- [OBJECTIVE]: Copy all of the material word for word, except for the pictures.

..............................

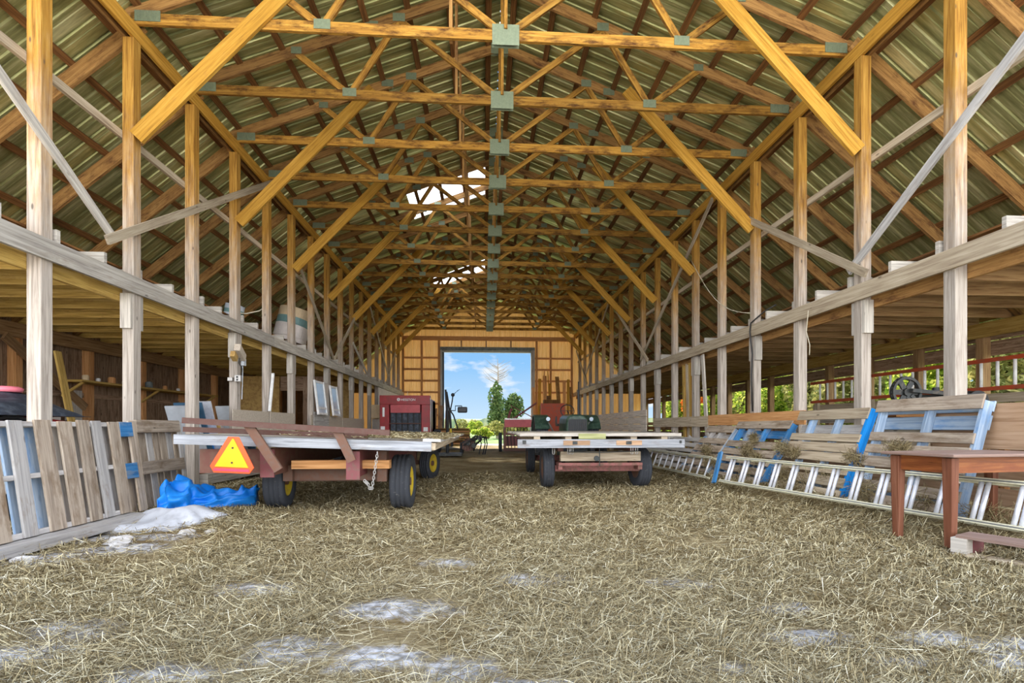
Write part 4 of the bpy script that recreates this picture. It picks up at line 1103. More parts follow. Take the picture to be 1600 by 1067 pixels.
# ================================================================ left hay wagon
wg = thing('hay_wagon', 'flat hay wagon with maroon frame, yellow rims and orange warning triangle', 'wagon', (-1.75, 7.2, 0))
def wheel(parent, c, rr, wd, ang=0, rim='yellow'):
    c = Vector(c)
    a = tire_mb((0, 0, 0), rr, rr * .56, wd); b = rim_mb((0, 0, 0), rr * .56, wd)
    R = Matrix.Translation(c) @ Matrix.Rotation(ang, 4, 'Z'); a.xf(R); b.xf(R)
    w = part('wheel', a, 'tire', parent, smooth=True); part('rim', b, rim, w, smooth=True, label='yellow rim' if rim == 'yellow' else None)
    mb = MB(); mb.lathe([(-wd * .4, .03), (-wd * .4, .045), (wd * .4, .045), (wd * .4, .03)], (0, 0, 0), 'x', 14); mb.xf(R); part('hub', mb, 'rustbrown', w)
    return w
wheel(wg, (-2.36, 5.78, .30), .31, .22, ang=.12); wheel(wg, (-.93, 5.66, .30), .31, .22)
wheel(wg, (-2.42, 8.75, .28), .29, .17, ang=-.35); wheel(wg, (-.97, 8.75, .28), .29, .17, ang=-.30)
def dz(x, z): return z + (-.53 - x) * .032
def deck_box(mb, x0, x1, y0, y1, z0, z1, n=None):
    c0 = len(mb.v); mb.box(x0, x1, y0, y1, z0, z1)
    mb.v[c0:] = [(x, y, dz(x, z)) for x, y, z in mb.v[c0:]]
mb = MB(); x = -3.0
while x < -.56:
    wd = random.uniform(.17, .23); x2 = min(x + wd, -.54); deck_box(mb, x, x2 - .006, 4.96, 9.6 + random.uniform(-.06, .1), .735, .77); x += wd
part('deck', mb, 'grey', wg)
mb = MB(); deck_box(mb, -3.02, -.53, 4.91, 4.955, .675, .772); part('edge_board', mb, 'bluegrey', wg, bevel=.004)
mb = MB(); deck_box(mb, -.535, -.49, 4.93, 9.5, .69, .76); part('edge_board', mb, 'greytan', wg, bevel=.004)
mb = MB(); deck_box(mb, -.62, -.44, 4.96, 6.6, .773, .80); deck_box(mb, -.58, -.40, 6.7, 9.6, .773, .80); part('side_plank', mb, 'white_wood', wg)
mb = MB()
for y in (5.5, 6.4, 7.3, 8.2, 9.1): deck_box(mb, -2.95, -.56, y - .04, y + .04, .655, .733)
part('cross_bearer', mb, 'greytan', wg)
# two deep maroon side beams, tapering
for x, lab in ((-2.18, 'left'), (-1.34, 'right')):
    mb = MB(); zt = dz(x, .652)
    mb.prism([(x - .035, 4.99, zt), (x - .035, 9.4, zt), (x - .035, 9.4, zt - .16), (x - .035, 7.6, zt - .22), (x - .035, 4.99, zt - .28)], (.07, 0, 0))
    part('main_beam', mb, 'maroon2' if lab == 'right' else 'maroon', wg)
    mb = MB(); mb.box(x - .045, x + .09, 4.97, 4.989, zt - .285, zt - .002); part('beam_end_plate', mb, 'maroon2', wg)
mb = MB(); mb.box(-2.85, -2.2, 5.05, 5.10, .46, .70); part('side_plate', mb, 'maroon', wg)
mb = MB(); mb.box(-2.05, -1.02, 5.30, 5.42, .475, .565); part('bolster', mb, 'orange_wood', wg, label='bare wooden bolster')
mb = MB(); mb.box(-2.28, -.98, 5.52, 5.62, .33, .455); mb.box(-2.28, -.98, 5.62, 5.68, .31, .335); part('rear_axle', mb, 'rustbrown', wg)
mb = MB(); mb.box(-2.32, -.98, 8.7, 8.79, .26, .34); mb.box(-2.1, -1.2, 8.68, 8.8, .34, .52); part('front_axle', mb, 'maroon', wg)
mb = MB(); mb.tube([(-1.68, 5.6, .40), (-1.68, 9.2, .36)], .045, 10); part('reach_pole', mb, 'rustbrown', wg)
mb = MB(); mb.beam((-1.68, 9.0, .32), (-1.66, 11.0, .14), .07, .07); part('tongue', mb, 'rustbrown', wg)
mb = MB(); mb.box(-1.16, -1.06, 5.36, 5.5, .33, .66); mb.box(-2.2, -2.1, 5.46, 5.58, .33, .50); part('bracket', mb, 'rustbrown', wg)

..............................

- [ANSWER TO THE EXERCISE]:
Write part 4 of the bpy script that recreates this picture. It picks up at line 1103. More parts follow. Take the picture to be 1600 by 1067 pixels.
# ================================================================ left hay wagon
wg = thing('hay_wagon', 'flat hay wagon with maroon frame, yellow rims and orange warning triangle', 'wagon', (-1.75, 7.2, 0))
def wheel(parent, c, rr, wd, ang=0, rim='yellow'):
    c = Vector(c)
    a = tire_mb((0, 0, 0), rr, rr * .56, wd); b = rim_mb((0, 0, 0), rr * .56, wd)
    R = Matrix.Translation(c) @ Matrix.Rotation(ang, 4, 'Z'); a.xf(R); b.xf(R)
    w = part('wheel', a, 'tire', parent, smooth=True); part('rim', b, rim, w, smooth=True, label='yellow rim' if rim == 'yellow' else None)
    mb = MB(); mb.lathe([(-wd * .4, .03), (-wd * .4, .045), (wd * .4, .045), (wd * .4, .03)], (0, 0, 0), 'x', 14); mb.xf(R); part('hub', mb, 'rustbrown', w)
    return w
wheel(wg, (-2.36, 5.78, .30), .31, .22, ang=.12); wheel(wg, (-.93, 5.66, .30), .31, .22)
wheel(wg, (-2.42, 8.75, .28), .29, .17, ang=-.35); wheel(wg, (-.97, 8.75, .28), .29, .17, ang=-.30)
def dz(x, z): return z + (-.53 - x) * .032
def deck_box(mb, x0, x1, y0, y1, z0, z1, n=None):
    c0 = len(mb.v); mb.box(x0, x1, y0, y1, z0, z1)
    mb.v[c0:] = [(x, y, dz(x, z)) for x, y, z in mb.v[c0:]]
mb = MB(); x = -3.0
while x < -.56:
    wd = random.uniform(.17, .23); x2 = min(x + wd, -.54); deck_box(mb, x, x2 - .006, 4.96, 9.6 + random.uniform(-.06, .1), .735, .77); x += wd
part('deck', mb, 'grey', wg)
mb = MB(); deck_box(mb, -3.02, -.53, 4.91, 4.955, .675, .772); part('edge_board', mb, 'bluegrey', wg, bevel=.004)
mb = MB(); deck_box(mb, -.535, -.49, 4.93, 9.5, .69, .76); part('edge_board', mb, 'greytan', wg, bevel=.004)
mb = MB(); deck_box(mb, -.62, -.44, 4.96, 6.6, .773, .80); deck_box(mb, -.58, -.40, 6.7, 9.6, .773, .80); part('side_plank', mb, 'white_wood', wg)
mb = MB()
for y in (5.5, 6.4, 7.3, 8.2, 9.1): deck_box(mb, -2.95, -.56, y - .04, y + .04, .655, .733)
part('cross_bearer', mb, 'greytan', wg)
# two deep maroon side beams, tapering
for x, lab in ((-2.18, 'left'), (-1.34, 'right')):
    mb = MB(); zt = dz(x, .652)
    mb.prism([(x - .035, 4.99, zt), (x - .035, 9.4, zt), (x - .035, 9.4, zt - .16), (x - .035, 7.6, zt - .22), (x - .035, 4.99, zt - .28)], (.07, 0, 0))
    part('main_beam', mb, 'maroon2' if lab == 'right' else 'maroon', wg)
    mb = MB(); mb.box(x - .045, x + .09, 4.97, 4.989, zt - .285, zt - .002); part('beam_end_plate', mb, 'maroon2', wg)
mb = MB(); mb.box(-2.85, -2.2, 5.05, 5.10, .46, .70); part('side_plate', mb, 'maroon', wg)
mb = MB(); mb.box(-2.05, -1.02, 5.30, 5.42, .475, .565); part('bolster', mb, 'orange_wood', wg, label='bare wooden bolster')
mb = MB(); mb.box(-2.28, -.98, 5.52, 5.62, .33, .455); mb.box(-2.28, -.98, 5.62, 5.68, .31, .335); part('rear_axle', mb, 'rustbrown', wg)
mb = MB(); mb.box(-2.32, -.98, 8.7, 8.79, .26, .34); mb.box(-2.1, -1.2, 8.68, 8.8, .34, .52); part('front_axle', mb, 'maroon', wg)
mb = MB(); mb.tube([(-1.68, 5.6, .40), (-1.68, 9.2, .36)], .045, 10); part('reach_pole', mb, 'rustbrown', wg)
mb = MB(); mb.beam((-1.68, 9.0, .32), (-1.66, 11.0, .14), .07, .07); part('tongue', mb, 'rustbrown', wg)
mb = MB(); mb.box(-1.16, -1.06, 5.36, 5.5, .33, .66); mb.box(-2.2, -2.1, 5.46, 5.58, .33, .50); part('bracket', mb, 'rustbrown', wg)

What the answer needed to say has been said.